Exercise goal
Among the entries, which lines carry the string "part"? Copy each of them.

Task input
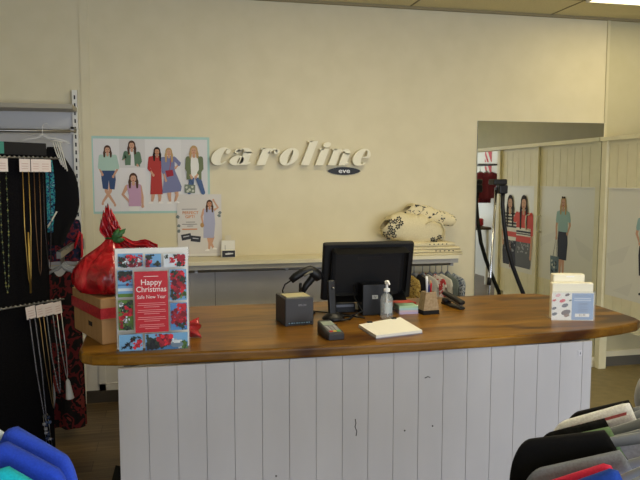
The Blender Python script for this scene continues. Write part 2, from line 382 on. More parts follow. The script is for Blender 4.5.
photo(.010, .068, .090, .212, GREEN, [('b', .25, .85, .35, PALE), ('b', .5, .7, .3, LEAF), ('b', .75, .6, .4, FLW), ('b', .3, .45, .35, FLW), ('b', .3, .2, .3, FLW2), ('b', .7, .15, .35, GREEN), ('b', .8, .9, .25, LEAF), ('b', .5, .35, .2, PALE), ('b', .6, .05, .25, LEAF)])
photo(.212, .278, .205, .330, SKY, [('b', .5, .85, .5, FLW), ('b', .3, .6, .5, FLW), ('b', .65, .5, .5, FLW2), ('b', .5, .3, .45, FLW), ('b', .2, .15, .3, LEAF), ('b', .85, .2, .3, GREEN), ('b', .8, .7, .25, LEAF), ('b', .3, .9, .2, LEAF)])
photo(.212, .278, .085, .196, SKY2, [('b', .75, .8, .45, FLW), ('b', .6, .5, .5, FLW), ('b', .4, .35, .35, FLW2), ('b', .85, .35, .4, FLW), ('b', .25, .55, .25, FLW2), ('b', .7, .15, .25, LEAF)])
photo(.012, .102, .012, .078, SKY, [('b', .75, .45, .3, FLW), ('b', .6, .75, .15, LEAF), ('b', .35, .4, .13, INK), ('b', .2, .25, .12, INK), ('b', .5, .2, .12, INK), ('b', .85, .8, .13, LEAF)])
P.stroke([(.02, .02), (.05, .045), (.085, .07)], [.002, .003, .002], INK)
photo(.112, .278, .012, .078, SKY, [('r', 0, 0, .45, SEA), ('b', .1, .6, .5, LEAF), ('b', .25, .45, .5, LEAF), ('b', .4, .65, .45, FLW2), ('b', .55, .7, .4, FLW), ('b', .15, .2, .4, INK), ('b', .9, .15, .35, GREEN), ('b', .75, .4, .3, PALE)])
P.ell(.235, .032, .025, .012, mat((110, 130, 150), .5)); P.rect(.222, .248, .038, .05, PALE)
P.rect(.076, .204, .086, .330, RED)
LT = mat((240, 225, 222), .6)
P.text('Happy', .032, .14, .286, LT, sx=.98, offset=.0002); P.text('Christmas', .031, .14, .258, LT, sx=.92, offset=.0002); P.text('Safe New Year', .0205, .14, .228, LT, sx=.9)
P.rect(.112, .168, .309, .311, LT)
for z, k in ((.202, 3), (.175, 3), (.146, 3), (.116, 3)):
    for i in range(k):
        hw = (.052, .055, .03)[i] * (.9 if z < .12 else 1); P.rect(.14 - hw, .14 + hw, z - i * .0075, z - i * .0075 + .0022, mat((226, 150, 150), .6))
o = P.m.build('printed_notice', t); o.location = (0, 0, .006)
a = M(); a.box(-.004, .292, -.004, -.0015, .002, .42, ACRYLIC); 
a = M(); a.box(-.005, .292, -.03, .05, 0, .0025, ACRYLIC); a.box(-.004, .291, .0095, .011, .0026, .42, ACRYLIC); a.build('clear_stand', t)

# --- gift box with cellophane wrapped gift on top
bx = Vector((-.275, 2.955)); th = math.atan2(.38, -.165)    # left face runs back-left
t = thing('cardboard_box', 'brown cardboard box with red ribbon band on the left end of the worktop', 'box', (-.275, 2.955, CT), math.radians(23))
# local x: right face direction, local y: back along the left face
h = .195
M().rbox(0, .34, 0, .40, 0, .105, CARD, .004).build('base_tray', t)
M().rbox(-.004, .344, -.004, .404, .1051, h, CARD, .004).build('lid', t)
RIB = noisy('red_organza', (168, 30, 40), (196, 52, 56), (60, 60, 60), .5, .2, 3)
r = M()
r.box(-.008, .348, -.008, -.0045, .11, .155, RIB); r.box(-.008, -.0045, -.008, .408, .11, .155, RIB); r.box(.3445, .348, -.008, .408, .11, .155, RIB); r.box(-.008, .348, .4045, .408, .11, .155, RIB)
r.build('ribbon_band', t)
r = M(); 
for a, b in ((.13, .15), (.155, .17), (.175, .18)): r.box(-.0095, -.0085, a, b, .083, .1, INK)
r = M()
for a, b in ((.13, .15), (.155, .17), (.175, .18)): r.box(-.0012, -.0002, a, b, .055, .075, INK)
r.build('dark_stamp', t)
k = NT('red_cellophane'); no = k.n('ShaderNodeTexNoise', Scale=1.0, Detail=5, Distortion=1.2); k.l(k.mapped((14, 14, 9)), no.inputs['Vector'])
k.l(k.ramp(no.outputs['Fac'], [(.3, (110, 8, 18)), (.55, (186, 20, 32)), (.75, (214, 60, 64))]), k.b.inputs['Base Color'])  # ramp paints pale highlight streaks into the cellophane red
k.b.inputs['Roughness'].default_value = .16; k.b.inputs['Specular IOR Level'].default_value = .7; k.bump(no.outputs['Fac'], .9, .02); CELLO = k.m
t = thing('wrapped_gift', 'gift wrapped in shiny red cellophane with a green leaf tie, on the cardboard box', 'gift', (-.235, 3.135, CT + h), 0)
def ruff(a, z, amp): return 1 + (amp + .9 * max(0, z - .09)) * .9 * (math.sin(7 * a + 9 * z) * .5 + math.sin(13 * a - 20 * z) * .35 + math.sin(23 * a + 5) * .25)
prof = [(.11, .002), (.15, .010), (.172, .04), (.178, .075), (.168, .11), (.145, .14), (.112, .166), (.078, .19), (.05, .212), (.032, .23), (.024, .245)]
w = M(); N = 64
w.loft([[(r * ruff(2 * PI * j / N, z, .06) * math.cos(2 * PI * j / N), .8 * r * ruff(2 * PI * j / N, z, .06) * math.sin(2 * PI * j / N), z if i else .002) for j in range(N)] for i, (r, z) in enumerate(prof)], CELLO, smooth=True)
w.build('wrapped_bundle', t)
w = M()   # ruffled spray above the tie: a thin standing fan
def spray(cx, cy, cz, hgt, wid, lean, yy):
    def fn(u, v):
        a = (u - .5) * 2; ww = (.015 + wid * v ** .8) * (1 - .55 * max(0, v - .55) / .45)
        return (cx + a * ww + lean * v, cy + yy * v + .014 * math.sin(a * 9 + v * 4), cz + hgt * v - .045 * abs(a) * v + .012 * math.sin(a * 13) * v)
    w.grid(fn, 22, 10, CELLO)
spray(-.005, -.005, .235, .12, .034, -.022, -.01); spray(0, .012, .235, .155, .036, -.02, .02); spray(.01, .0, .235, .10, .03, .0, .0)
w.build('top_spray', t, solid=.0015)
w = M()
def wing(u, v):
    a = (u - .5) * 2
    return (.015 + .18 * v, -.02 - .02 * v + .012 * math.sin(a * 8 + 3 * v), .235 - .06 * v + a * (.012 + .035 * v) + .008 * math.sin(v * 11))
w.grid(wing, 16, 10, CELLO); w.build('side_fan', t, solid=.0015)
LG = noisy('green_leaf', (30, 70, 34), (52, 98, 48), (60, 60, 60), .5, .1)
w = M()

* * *

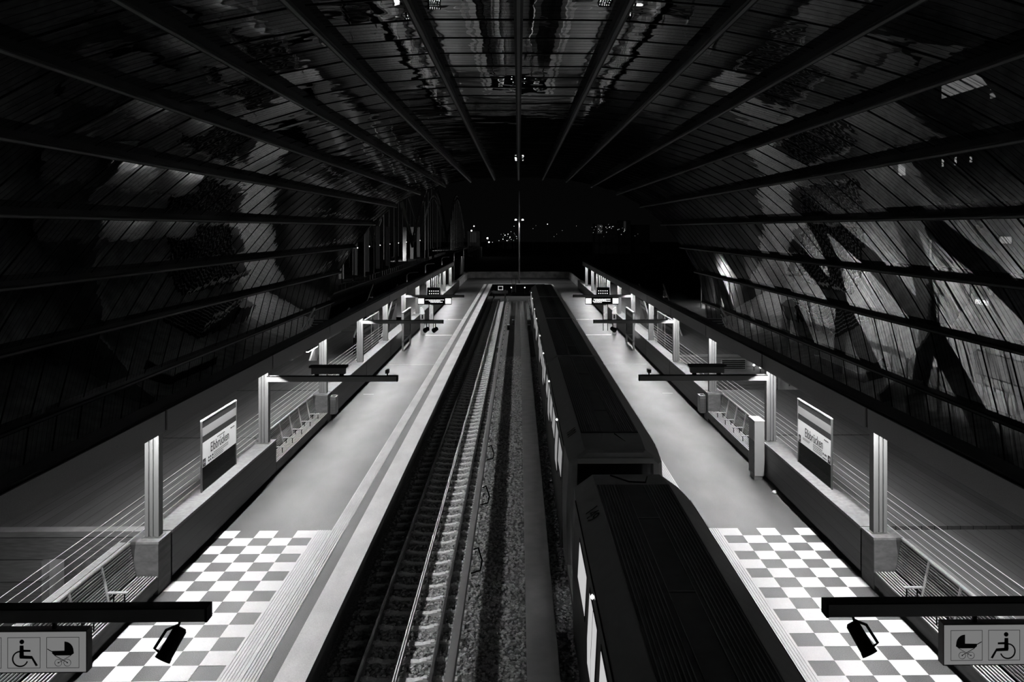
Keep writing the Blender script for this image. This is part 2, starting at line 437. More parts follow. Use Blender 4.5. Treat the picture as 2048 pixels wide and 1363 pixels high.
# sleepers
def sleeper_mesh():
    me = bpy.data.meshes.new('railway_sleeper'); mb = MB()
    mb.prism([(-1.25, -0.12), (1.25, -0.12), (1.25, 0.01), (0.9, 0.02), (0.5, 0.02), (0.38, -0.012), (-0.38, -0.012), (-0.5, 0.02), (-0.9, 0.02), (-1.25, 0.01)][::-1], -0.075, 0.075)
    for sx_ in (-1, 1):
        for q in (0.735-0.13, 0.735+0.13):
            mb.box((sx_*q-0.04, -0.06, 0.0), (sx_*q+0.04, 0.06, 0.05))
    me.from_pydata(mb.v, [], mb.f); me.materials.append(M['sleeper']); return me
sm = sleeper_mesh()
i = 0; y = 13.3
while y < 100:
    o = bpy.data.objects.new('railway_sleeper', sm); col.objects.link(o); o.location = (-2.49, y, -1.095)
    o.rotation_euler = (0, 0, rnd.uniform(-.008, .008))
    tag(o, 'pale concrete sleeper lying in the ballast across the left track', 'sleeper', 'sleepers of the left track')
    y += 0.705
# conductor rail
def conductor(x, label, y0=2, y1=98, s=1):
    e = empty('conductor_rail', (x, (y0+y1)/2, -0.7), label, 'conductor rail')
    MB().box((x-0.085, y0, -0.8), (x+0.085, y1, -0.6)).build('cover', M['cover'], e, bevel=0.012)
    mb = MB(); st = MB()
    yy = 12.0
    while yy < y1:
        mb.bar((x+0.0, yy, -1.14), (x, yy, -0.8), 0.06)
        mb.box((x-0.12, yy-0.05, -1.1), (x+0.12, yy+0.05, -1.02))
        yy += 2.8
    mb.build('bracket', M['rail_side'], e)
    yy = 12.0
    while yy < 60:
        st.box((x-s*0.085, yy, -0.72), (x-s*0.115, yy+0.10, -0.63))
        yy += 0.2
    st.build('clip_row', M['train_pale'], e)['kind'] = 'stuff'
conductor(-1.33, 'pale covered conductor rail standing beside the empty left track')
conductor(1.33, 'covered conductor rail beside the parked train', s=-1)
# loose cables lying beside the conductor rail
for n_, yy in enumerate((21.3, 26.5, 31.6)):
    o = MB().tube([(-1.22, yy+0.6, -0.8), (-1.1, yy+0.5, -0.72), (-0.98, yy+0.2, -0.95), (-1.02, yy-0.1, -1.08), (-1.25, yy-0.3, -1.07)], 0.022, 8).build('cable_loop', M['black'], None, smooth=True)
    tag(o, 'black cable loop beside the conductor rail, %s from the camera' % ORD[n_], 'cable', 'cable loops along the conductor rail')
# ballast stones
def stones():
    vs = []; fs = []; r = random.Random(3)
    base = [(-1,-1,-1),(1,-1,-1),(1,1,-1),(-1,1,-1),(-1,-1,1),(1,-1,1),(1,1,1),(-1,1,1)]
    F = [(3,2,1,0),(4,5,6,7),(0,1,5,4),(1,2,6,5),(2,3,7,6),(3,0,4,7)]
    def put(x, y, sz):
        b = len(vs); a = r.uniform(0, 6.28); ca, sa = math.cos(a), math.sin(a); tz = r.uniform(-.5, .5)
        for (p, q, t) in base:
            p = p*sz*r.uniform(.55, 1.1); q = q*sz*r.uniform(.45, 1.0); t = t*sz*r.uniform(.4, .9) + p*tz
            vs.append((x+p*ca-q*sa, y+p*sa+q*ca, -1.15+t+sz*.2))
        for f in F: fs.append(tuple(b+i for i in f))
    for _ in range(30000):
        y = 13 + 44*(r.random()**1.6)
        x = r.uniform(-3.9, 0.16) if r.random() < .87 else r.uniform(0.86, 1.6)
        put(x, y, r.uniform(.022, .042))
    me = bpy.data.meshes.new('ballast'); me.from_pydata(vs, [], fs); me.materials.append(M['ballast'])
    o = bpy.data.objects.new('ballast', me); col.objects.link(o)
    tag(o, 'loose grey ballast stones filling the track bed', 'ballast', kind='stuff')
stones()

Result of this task
The Blender Python script for this scene continues. Write part 2, from line 382 on. More parts follow. The script is for Blender 4.5.
Keep writing the Blender script for this image. This is part 2, starting at line 437. More parts follow. Use Blender 4.5. Treat the picture as 2048 pixels wide and 1363 pixels high.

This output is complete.